Dive Brief:
- Crocs finished out a year of wild growth with revenue up 42.6% year over year in the fourth quarter and gross margins up by 770 basis points, according to a press release.
- For the full fiscal year, Crocs' revenue hit a record $2.3 billion, up about 67% from 2020. Even in a difficult supply chain environment, the brand's operating income rose 219% with operating margin just under 30%.
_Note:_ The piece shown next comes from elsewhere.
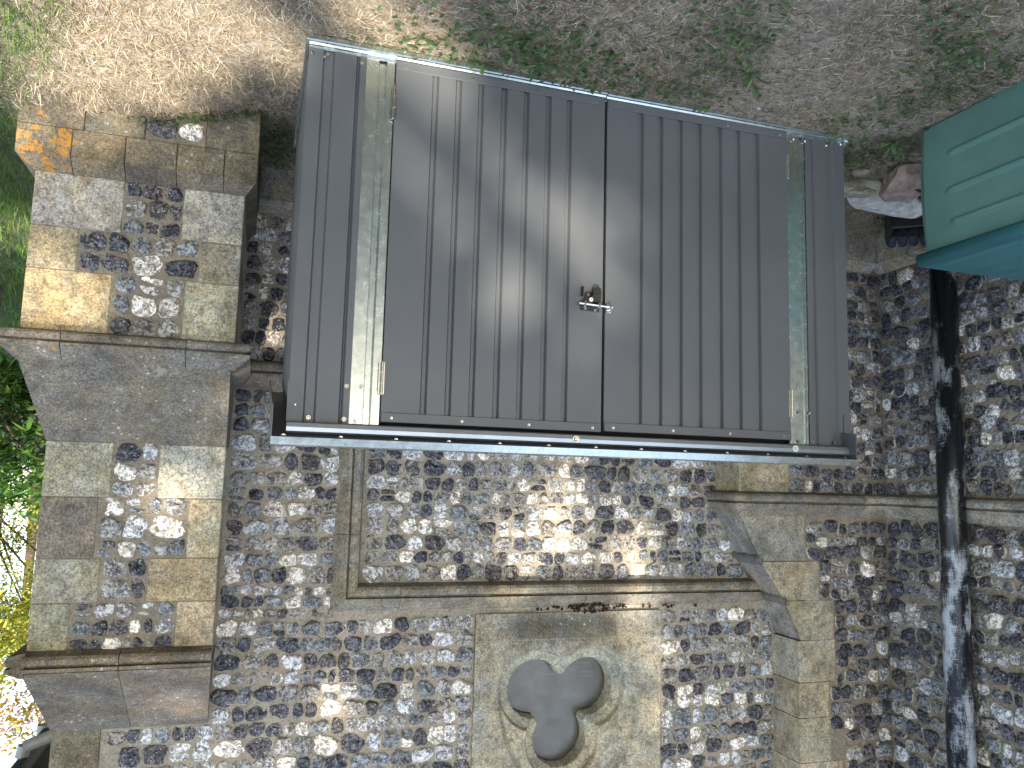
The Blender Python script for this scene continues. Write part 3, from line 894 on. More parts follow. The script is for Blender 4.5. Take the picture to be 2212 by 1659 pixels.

- Coming off the acquisition deal for the Heydude casual footwear brand, Crocs now aims for $6 billion in revenue for the combined businesses by 2026.
Dive Insight:
Crocs had a breakout year in 2021, with sales and profit metrics up significantly over 2020 (which was also a growth year for the brand) as the clog-maker rides a wave of casualization, and reaps the benefits of its energetic marketing that capitalizes on social media and high-profile collaborations.
All of the brand's channels contributed to last year's growth. DTC revenue was up 64.4% to $1.1 billion, while wholesale was up 69.4% to just under $1.2 billion.
The brand's sales through digital channels grew 47.6% in the year and represented 36.7% of sales for 2021, down from last year (when the figure was 42%) but an overall increase from 2019 (31%). The company expects digital sales to hit $2.5 billion by 2026.
Crocs already had big plans for future growth before it struck a $2.5 billion agreement to buy Heydude. With Heydude in the fold, Crocs says it has a multi-brand porftolio and a $160 billion addressable market, while also owning a company that is already fast-growing and profitable. (The company expects the acquisition to close later this month.)
Creating friction in the near term is the operating environment. According to an investor presentation, the company expects that more than $40 million in revenue will be pushed from Q1 to Q2 this year because of supply chain disruptions, which executives on a call said were related to extended transit times and delays in loading and unloading product.
Crocs also expects $75 million in added air freight costs to ding the company's gross margin in the first half of the year.
Even with delays, management does not expect retail customers to cancel orders of Crocs products, executives said.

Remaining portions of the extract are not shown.